[WHAT YOU HAVE TO DO]: Extract exactly those lines that lie between the start of the material and the line with "HV = HV + HN * disp[:, None]", including both boundary lines and no others.

[TASK DATA]:
-- -- --
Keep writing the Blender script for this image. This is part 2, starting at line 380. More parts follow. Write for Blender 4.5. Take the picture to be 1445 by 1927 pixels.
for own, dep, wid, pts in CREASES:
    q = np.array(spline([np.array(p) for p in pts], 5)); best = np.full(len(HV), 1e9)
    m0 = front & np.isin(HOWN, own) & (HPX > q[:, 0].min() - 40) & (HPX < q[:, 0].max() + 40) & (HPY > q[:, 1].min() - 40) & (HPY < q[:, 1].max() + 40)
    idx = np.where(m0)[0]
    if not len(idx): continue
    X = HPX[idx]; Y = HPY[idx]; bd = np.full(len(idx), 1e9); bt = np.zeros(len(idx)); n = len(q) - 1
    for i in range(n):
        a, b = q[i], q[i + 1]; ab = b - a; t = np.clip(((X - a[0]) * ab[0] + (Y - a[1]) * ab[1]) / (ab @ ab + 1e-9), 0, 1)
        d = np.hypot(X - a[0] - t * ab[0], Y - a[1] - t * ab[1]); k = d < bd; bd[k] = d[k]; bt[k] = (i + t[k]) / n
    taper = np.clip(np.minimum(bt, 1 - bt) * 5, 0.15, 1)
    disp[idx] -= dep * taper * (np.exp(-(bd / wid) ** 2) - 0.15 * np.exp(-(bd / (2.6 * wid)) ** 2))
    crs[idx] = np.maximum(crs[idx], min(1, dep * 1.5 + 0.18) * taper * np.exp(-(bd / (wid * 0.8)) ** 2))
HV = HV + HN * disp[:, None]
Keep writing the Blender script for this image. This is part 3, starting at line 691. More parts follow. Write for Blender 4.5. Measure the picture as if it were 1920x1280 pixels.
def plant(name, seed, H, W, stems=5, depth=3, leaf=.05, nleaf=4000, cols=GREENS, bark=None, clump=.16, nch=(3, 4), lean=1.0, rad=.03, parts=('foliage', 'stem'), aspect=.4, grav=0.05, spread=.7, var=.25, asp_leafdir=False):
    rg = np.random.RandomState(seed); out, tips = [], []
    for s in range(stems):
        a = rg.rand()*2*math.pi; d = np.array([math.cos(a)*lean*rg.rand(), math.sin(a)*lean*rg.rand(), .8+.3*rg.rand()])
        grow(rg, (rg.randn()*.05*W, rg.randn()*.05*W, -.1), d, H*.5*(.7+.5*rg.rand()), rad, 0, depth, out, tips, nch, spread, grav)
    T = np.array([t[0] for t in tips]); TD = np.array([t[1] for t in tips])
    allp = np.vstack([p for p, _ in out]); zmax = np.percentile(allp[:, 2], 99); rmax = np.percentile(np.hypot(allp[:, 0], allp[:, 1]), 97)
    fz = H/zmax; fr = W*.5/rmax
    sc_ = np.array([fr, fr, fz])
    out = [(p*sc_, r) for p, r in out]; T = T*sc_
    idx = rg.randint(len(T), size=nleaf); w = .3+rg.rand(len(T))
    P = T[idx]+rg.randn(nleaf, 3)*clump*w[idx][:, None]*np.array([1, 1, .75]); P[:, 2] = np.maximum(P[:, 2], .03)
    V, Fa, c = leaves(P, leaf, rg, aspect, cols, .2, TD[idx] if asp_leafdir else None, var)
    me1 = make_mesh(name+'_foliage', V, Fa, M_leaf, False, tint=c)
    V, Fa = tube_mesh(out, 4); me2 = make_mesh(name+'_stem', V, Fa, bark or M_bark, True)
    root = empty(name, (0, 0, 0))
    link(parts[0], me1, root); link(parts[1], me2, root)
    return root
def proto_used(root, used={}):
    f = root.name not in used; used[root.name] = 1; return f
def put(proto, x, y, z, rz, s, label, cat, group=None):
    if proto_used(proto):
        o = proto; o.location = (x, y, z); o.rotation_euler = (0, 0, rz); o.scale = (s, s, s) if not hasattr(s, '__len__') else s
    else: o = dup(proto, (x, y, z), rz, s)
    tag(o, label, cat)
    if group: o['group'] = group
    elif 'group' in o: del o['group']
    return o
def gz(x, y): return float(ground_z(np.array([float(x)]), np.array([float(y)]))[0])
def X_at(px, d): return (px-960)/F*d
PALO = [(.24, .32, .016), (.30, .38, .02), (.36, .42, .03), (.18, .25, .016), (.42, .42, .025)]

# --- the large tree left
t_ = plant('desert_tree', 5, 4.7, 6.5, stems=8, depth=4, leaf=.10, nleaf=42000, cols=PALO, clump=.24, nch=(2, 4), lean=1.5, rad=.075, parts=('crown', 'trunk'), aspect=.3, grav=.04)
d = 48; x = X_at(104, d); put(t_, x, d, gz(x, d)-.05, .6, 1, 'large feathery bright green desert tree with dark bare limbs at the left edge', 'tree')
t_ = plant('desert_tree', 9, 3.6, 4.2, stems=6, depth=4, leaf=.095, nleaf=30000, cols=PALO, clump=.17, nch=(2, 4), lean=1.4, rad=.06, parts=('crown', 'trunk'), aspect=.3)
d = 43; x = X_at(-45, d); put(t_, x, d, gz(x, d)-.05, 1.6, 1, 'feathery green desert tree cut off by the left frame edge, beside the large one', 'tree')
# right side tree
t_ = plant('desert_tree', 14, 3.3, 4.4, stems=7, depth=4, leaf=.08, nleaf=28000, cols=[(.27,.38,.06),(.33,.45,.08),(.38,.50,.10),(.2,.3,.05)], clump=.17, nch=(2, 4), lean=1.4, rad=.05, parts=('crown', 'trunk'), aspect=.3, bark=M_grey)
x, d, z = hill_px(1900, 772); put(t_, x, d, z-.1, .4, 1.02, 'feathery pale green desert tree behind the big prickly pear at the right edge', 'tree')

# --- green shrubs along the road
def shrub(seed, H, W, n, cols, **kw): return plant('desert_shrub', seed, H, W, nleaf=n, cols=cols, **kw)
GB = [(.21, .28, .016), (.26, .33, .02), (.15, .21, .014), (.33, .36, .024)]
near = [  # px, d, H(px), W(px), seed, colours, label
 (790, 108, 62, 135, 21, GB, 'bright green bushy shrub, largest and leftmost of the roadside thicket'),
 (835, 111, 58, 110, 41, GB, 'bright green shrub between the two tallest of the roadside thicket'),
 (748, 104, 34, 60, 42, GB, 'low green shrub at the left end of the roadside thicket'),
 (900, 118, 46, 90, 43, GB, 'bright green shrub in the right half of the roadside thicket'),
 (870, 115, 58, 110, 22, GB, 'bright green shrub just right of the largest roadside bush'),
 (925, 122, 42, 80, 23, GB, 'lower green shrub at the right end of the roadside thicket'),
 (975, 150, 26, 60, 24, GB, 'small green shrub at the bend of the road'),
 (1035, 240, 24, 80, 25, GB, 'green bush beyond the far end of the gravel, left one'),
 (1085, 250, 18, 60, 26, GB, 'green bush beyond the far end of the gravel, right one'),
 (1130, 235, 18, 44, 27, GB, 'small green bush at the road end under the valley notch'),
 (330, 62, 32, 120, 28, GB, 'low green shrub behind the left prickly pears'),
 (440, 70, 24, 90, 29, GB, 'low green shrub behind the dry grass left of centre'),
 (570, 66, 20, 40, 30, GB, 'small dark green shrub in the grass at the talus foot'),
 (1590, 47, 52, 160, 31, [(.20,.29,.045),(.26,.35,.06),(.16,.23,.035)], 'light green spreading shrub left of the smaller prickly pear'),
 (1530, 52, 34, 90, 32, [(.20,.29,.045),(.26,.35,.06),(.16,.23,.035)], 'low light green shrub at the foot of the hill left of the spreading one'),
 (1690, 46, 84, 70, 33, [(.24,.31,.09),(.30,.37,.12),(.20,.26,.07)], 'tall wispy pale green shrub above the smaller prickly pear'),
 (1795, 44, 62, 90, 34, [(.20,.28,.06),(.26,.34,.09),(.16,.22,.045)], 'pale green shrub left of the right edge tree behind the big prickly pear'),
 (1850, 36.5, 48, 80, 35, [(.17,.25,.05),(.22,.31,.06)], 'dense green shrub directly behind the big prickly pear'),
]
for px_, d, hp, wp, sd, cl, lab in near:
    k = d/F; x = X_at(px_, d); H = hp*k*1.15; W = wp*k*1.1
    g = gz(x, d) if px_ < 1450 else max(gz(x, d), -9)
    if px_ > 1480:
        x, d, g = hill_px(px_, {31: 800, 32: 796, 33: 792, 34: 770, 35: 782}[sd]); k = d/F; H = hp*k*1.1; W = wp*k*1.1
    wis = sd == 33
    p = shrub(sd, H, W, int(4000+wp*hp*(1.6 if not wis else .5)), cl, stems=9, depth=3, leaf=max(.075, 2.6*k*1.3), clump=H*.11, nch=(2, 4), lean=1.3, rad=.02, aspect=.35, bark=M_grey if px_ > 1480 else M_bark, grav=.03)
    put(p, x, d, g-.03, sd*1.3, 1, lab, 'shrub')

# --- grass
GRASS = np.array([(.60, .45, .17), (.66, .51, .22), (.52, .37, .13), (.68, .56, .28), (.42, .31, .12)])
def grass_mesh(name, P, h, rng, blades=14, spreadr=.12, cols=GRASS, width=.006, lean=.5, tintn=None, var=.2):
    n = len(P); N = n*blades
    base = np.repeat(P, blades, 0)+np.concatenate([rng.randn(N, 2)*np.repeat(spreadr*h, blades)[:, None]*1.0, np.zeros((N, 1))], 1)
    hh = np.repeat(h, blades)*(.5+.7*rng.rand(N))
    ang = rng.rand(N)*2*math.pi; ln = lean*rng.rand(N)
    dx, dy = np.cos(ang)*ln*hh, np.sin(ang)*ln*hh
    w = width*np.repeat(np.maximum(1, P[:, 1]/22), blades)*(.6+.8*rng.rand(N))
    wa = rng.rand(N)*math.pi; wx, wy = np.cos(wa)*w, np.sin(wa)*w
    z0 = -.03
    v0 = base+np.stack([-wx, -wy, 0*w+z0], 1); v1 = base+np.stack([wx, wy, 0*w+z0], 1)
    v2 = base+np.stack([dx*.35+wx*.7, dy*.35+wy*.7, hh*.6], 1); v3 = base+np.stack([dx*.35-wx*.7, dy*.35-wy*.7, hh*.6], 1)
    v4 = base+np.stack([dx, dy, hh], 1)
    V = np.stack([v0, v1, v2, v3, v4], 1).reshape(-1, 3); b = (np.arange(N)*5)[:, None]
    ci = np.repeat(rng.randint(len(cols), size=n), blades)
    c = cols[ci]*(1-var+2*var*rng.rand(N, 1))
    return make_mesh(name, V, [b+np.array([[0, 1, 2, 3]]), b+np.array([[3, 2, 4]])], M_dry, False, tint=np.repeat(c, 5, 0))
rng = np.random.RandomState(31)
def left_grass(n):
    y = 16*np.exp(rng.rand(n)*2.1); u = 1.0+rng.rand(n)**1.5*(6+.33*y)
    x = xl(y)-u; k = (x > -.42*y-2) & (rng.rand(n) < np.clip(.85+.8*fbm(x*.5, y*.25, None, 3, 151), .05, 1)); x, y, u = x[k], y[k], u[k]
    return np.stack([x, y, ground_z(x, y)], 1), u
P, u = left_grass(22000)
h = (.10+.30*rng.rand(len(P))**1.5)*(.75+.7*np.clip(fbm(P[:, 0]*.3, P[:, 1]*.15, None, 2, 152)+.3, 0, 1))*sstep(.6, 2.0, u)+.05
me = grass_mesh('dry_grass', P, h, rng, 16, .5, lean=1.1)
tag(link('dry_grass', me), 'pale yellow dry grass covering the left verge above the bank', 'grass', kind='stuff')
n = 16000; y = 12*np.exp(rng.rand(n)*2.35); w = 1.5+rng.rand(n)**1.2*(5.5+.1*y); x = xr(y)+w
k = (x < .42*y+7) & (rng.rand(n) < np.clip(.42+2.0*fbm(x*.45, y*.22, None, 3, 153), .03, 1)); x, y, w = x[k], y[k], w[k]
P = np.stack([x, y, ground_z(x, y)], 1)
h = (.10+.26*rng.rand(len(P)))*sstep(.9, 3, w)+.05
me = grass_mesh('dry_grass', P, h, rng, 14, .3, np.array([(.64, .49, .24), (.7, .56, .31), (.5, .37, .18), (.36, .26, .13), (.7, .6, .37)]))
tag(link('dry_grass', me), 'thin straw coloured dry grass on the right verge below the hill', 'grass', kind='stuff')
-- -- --
[EXERCISE OUTPUT]:
Keep writing the Blender script for this image. This is part 2, starting at line 380. More parts follow. Write for Blender 4.5. Take the picture to be 1445 by 1927 pixels.
for own, dep, wid, pts in CREASES:
    q = np.array(spline([np.array(p) for p in pts], 5)); best = np.full(len(HV), 1e9)
    m0 = front & np.isin(HOWN, own) & (HPX > q[:, 0].min() - 40) & (HPX < q[:, 0].max() + 40) & (HPY > q[:, 1].min() - 40) & (HPY < q[:, 1].max() + 40)
    idx = np.where(m0)[0]
    if not len(idx): continue
    X = HPX[idx]; Y = HPY[idx]; bd = np.full(len(idx), 1e9); bt = np.zeros(len(idx)); n = len(q) - 1
    for i in range(n):
        a, b = q[i], q[i + 1]; ab = b - a; t = np.clip(((X - a[0]) * ab[0] + (Y - a[1]) * ab[1]) / (ab @ ab + 1e-9), 0, 1)
        d = np.hypot(X - a[0] - t * ab[0], Y - a[1] - t * ab[1]); k = d < bd; bd[k] = d[k]; bt[k] = (i + t[k]) / n
    taper = np.clip(np.minimum(bt, 1 - bt) * 5, 0.15, 1)
    disp[idx] -= dep * taper * (np.exp(-(bd / wid) ** 2) - 0.15 * np.exp(-(bd / (2.6 * wid)) ** 2))
    crs[idx] = np.maximum(crs[idx], min(1, dep * 1.5 + 0.18) * taper * np.exp(-(bd / (wid * 0.8)) ** 2))
HV = HV + HN * disp[:, None]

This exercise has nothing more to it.